Since the structure of the dome is relatively straight, meaning that there are no curved surfaces, a cover can be easily attached to the dome. Using tarp or any large waterproof material to cover spaces between the cables can ensure a nice, covered dome for guests inside. The lower cable ring, the ring connecting the outer stents, can be used to hold up a light source!

Garden Structure (pic 2)

The idea of a garden structure is to basically provide an atheistically pleasing and Eco-friendly structure that fits nicely into a garden. The exposed structural skeleton gives the dome the illusion of being a greenhouse. Cables and horizontal beams can be used to support planters. It is not recommended to use glass for the roof since, one, the weight of glass can overcome the strength of the sisal rope, and two, placing glass panels is rather difficult on the dome.

Note: The images shown are different types of domes, but there are no recorded instances of a Geiger Cable dome being used for these small, practical projects.
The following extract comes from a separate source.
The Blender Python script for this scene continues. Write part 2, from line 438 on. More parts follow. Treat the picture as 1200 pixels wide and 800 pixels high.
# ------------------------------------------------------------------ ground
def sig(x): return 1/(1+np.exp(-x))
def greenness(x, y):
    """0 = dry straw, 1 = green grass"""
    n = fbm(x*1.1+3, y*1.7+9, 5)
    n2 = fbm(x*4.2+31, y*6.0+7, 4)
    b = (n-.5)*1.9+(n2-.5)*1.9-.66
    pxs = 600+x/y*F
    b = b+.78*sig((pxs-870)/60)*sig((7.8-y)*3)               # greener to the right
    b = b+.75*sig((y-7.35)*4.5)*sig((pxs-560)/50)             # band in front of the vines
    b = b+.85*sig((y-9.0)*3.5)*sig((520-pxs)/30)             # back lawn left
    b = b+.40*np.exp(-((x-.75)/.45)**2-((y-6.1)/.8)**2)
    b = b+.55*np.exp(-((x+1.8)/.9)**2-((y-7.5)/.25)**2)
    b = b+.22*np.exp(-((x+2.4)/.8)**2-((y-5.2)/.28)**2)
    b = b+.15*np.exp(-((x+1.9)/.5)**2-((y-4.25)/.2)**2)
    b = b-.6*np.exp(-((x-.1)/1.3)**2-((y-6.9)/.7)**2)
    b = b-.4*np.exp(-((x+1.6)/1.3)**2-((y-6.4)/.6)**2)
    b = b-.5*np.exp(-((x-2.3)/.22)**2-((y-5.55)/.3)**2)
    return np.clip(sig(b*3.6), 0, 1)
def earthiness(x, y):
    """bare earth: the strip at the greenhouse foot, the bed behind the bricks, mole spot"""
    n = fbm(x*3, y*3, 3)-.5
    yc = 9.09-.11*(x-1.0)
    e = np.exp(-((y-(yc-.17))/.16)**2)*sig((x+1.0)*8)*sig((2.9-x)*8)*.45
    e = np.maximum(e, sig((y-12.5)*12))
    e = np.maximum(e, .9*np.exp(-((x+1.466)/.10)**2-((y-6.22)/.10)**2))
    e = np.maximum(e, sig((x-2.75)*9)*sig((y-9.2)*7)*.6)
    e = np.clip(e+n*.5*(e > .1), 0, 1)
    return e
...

Due to the poor use of the short time allotted for planning, the Kalani Engineering class noticed that there were many issues with the dome during and after the construction period. The most noticeable problems are listed here:

1. Rope Measurements

Probably one of the more obvious issues we have encountered was the inaccurate measurements of sisal rope. There were many factors that had to be accounted for when measuring the length of rope, including: the amount of material used for splicing, how much the rope will stretch, and the how much the rope length will be affected by different sizes of stents. Many of the ropes used were too long, so they can be easily tightened. After a few days of standing, ropes began to stretch and become lose, which resulted in collapsing stents seen in the picture above. To avoid this, make sure all ropes are tight and all stents are vertical.

2. Wood Measurements

The next issue occurred when pieces of wood were not cut at a proper length. Minor errors where pieces do not mesh together were caused by only millimeters of inaccuracy. Also, the outer ring of stents were considerably long, which resulted in the low roof upon entering the structure.

3. Warped Materials

The wood we used for the project was sometimes twisted, knotted, or bent. To cope with this, wood would have to be twisted slightly as the screws were attached, connections would require more screws to attach knotted wood together, and there was no way to avoid bent members.